Manhattan Country School, Roxbury, Delaware County
There's at least one of just about everything on the private Manhattan Country School's tiny farm -- a couple of dairy cows, some calves being raised for beef, a small flock of sheep, a few pigs and chickens. The farm is even home to the smallest licensed milk pasteurization facility in New York State, a small steel vat and a few gauges that could fit in a bedroom closet.
But while the farm is much smaller than even the smallest commercial dairy farm, the manure leaching from their uncovered manure pile into the creek nearby was still a problem. Just one cow can produce over 100 pounds of manure a day.

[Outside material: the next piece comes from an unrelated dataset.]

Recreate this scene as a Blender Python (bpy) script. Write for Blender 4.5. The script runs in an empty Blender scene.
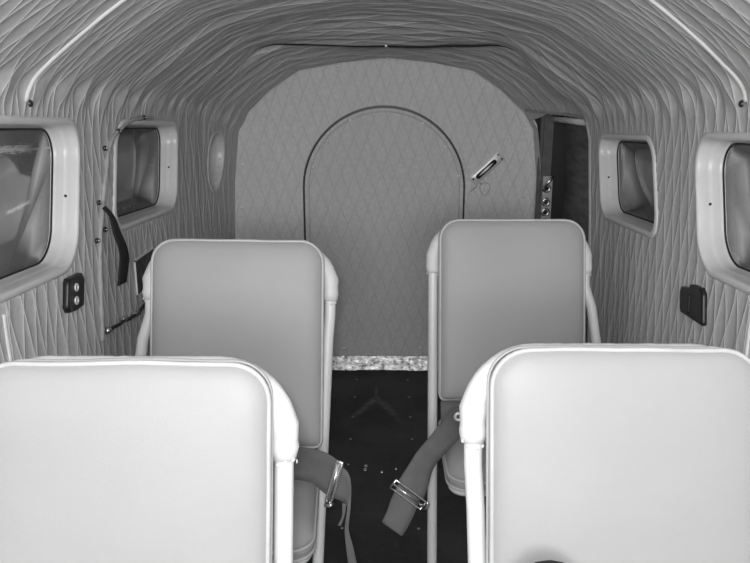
import bpy, math, random
from mathutils import Vector, Matrix, Euler, noise
random.seed(7)
S = bpy.context.scene
COL = S.collection
PI = math.pi

# ------------------------------------------------------------------ materials
class NT:
    def __init__(self, name):
        self.m = bpy.data.materials.new(name); self.m.use_nodes = True
        self.t = self.m.node_tree; self.n = self.t.nodes; self.l = self.t.links
        self.b = self.n['Principled BSDF']; self.out = self.n['Material Output']
    def node(self, typ, **kw):
        o = self.n.new(typ)
        for k, v in kw.items(): setattr(o, k, v)
        return o
    def set(self, sock, v):
        if isinstance(v, (int, float)): sock.default_value = v
        elif isinstance(v, tuple): sock.default_value = v
        else: self.l.new(v, sock)
    def math(self, op, a, b=0.0, c=0.0):
        o = self.node('ShaderNodeMath', operation=op)
        for i, v in enumerate((a, b, c)): self.set(o.inputs[i], v)
        return o.outputs[0]
    def mix(self, f, a, b):
        o = self.node('ShaderNodeMix', data_type='RGBA')
        self.set(o.inputs[0], f); self.set(o.inputs[6], a); self.set(o.inputs[7], b)
        return o.outputs[2]
    def noise(self, scale, detail=3, vec=None, rough=.5):
        o = self.node('ShaderNodeTexNoise'); o.inputs['Scale'].default_value = scale
        o.inputs['Detail'].default_value = detail; o.inputs['Roughness'].default_value = rough
        if vec is not None: self.l.new(vec, o.inputs['Vector'])
        return o.outputs[0]
    def ramp(self, f, lo, hi):
        o = self.node('ShaderNodeMapRange'); self.set(o.inputs[0], f)
        o.inputs[1].default_value = lo; o.inputs[2].default_value = hi
        return o.outputs[0]
    def bump(self, h, dist, strength=1.0, nrm=None):
        o = self.node('ShaderNodeBump'); o.inputs['Distance'].default_value = dist
        o.inputs['Strength'].default_value = strength; self.l.new(h, o.inputs['Height'])
        if nrm is not None: self.l.new(nrm, o.inputs['Normal'])
        return o.outputs[0]
    def coord(self, what='Object'):
        return self.node('ShaderNodeTexCoord').outputs[what]

def g(v): return (v, v, v, 1.0)

def plain(name, v, rough=.5, metal=0.0, var=.08, scale=14, bump=0.0, bscale=200, spec=.5):
    k = NT(name); c = k.coord()
    n = k.noise(scale, 4, c)
    k.set(k.b.inputs['Base Color'], k.mix(k.ramp(n, .3, .7), g(v * (1 - var)), g(min(1, v * (1 + var)))))
    k.b.inputs['Roughness'].default_value = rough; k.b.inputs['Metallic'].default_value = metal
    k.b.inputs['Specular IOR Level'].default_value = spec
    if bump: k.set(k.b.inputs['Normal'], k.bump(k.noise(bscale, 2, c), bump))
    return k.m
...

While most farms seek to keep their labor costs down, the school's main problem is how to usefully occupy a small army of sixth graders with shovels. So rather than use high-tech pumps or equipment to keep manure out of the creek, WAC farm planner Dan Flaherty helped MCS build a manure barn that's basically a three-bin backyard compost shed on steroids. Students move manure by hand from one bin to the next as it matures.
The farm, a sister campus of MCS's school on the Upper East Side, hosts groups of students from elementary school through junior high for several weeks at a time. The children grow food for both the Manhattan and Roxbury campuses, and spin and weave wool from their own sheep.
The Green Bottom Line
It's a cruel irony of modern economics that the government is spending millions of dollars keeping cow poop out of the water on farms that can't make a living selling their milk.
But though dairy farming has probably never been tougher in the Catskills than it is today, our remaining farms have a new role to play: They're Petri dishes in a clean water experiment the whole world is watching.
The idea of payment for ecosystem services is being tested on the ground in the New York City watershed. The WAC is betting that paying to help farmers conserve water is cheaper and more effective than punishing them for polluting it. That gamble is becoming an international model, and representatives of foreign governments are now regular fixtures on the WAC's farms tours. Who knew Delaware County's cow poop was so important?
"Clean, potable water is going to be the new oil. They call it blue gold now," said WAC chair Fred Huneke, a retired dairy farmer himself. "Basically, farmers are environmentalists, whether they want to admit it or not."